Une victoire même partielle sur les retraites contribuerait à susciter un tel sentiment dans de nombreuses têtes. Alors, donnons-nous les moyens de cette victoire – dont le sens premier serait de montrer que le rapport de forces entre les classes, jusque-là en faveur du patronat, peut s’inverser et ouvrir la porte à d’autres combats et dans de meilleures conditions.
Imaginons que seulement le quart des manifestants des 7 et 23 septembre – disons 500 000 – bloquent 100 points stratégiques dans l’hexagone. 5 000 personnes par lieu, ça aurait de la gueule, non ? De plus, ça créerait des espaces permettant à d’autres franges de la population de venir soutenir, discuter, etc. Difficile pour les forces de l’ordre d’intervenir, face à une telle dispersion – et organisation – de la mobilisation.
La situation ainsi créée déboucherait sans doute soit sur une crise de régime, soit sur un recul concernant les retraites, soit sur les deux.

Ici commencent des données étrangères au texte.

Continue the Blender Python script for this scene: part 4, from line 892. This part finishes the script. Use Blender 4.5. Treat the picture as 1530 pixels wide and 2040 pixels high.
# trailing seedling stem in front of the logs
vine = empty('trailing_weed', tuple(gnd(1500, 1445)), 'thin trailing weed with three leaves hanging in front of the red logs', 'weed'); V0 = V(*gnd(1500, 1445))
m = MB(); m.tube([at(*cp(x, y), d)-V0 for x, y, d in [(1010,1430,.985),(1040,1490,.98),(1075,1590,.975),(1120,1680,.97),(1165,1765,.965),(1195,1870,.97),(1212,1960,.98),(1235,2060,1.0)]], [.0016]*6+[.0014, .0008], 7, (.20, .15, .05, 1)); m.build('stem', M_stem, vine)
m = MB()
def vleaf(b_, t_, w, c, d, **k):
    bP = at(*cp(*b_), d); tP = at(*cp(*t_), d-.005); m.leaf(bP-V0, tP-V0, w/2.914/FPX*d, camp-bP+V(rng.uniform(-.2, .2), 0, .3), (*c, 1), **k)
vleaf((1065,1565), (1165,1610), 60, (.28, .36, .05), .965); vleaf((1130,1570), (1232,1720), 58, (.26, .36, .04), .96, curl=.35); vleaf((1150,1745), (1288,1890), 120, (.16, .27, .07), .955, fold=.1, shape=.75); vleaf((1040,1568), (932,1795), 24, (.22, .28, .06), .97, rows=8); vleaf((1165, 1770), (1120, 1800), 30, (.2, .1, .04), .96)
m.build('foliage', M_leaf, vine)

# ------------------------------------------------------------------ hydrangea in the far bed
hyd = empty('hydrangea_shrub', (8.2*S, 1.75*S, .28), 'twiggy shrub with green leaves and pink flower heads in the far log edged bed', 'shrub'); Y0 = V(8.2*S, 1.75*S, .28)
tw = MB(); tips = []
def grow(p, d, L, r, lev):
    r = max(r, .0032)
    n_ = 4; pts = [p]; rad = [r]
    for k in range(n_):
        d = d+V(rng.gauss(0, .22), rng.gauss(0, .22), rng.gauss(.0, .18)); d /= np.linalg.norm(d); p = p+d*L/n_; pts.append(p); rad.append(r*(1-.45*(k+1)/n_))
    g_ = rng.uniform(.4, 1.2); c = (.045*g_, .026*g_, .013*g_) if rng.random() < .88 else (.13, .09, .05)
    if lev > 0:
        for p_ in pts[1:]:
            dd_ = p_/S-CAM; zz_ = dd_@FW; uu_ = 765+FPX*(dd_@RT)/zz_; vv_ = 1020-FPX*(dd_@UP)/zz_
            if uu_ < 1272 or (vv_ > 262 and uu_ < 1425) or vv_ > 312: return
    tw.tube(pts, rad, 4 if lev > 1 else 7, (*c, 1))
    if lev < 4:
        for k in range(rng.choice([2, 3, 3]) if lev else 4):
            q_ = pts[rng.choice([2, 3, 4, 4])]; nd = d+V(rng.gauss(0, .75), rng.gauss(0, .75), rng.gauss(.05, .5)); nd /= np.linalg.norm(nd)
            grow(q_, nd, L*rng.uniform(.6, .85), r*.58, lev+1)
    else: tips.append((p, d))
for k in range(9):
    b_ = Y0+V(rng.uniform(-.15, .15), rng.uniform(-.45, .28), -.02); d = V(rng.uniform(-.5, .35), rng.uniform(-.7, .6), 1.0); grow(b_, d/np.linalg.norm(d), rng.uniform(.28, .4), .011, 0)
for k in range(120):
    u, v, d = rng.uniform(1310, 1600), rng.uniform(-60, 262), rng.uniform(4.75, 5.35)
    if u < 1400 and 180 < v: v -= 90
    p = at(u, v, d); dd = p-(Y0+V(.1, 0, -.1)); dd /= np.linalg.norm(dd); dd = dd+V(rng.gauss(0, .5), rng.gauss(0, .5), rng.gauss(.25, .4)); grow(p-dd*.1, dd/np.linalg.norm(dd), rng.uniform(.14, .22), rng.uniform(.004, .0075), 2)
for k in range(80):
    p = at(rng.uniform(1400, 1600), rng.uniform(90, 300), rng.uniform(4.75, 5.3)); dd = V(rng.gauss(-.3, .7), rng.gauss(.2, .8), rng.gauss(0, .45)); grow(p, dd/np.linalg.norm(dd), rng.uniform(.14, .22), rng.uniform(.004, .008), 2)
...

En tout cas, elle permettrait que les autres problèmes aujourd’hui sous-jacents s’expriment dans un contexte autrement plus intéressant que celui de l’horizon 2012 !
OCL-Poitou
(1) Cette dernière entendait compléter la Déclaration des droits de l’Homme et du citoyen en privilégiant la souveraineté populaire sur la souveraineté nationale, en affirmant le droit à l’insurrection, et en entendant donner « asile aux étrangers bannis de leur patrie pour cause de liberté, mais pas aux tyrans ».

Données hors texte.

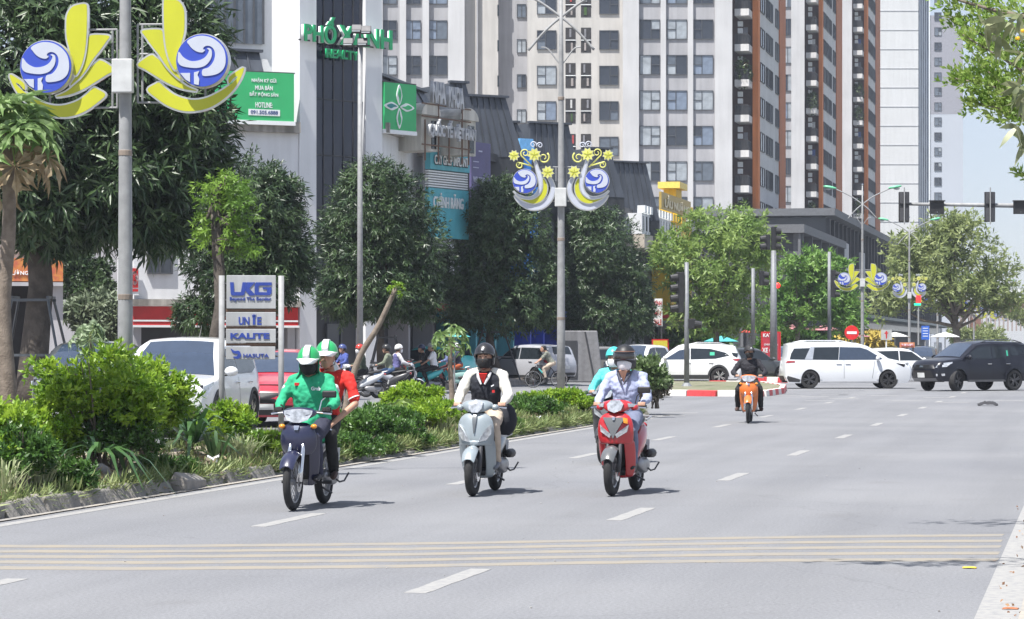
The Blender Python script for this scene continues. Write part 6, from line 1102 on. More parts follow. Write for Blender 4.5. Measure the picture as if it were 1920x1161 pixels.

(2) 3 millions de grévistes. On peut citer quelques exemples de la violence du conflit : des centraux téléphoniques furent attaqués à Paris (à Montmartre et Marcadet) ainsi qu’à Béziers ; le 29 octobre, une véritable bataille rangée opposa les forces de l’ordre aux militants communistes dans les rues de Paris ; le déraillement provoqué de l’express Paris-Tourcoing, le 3 décembre, causa 21 morts. Durant cette période, il n’y eut pas moins de 106 condamnations pénales pour sabotage.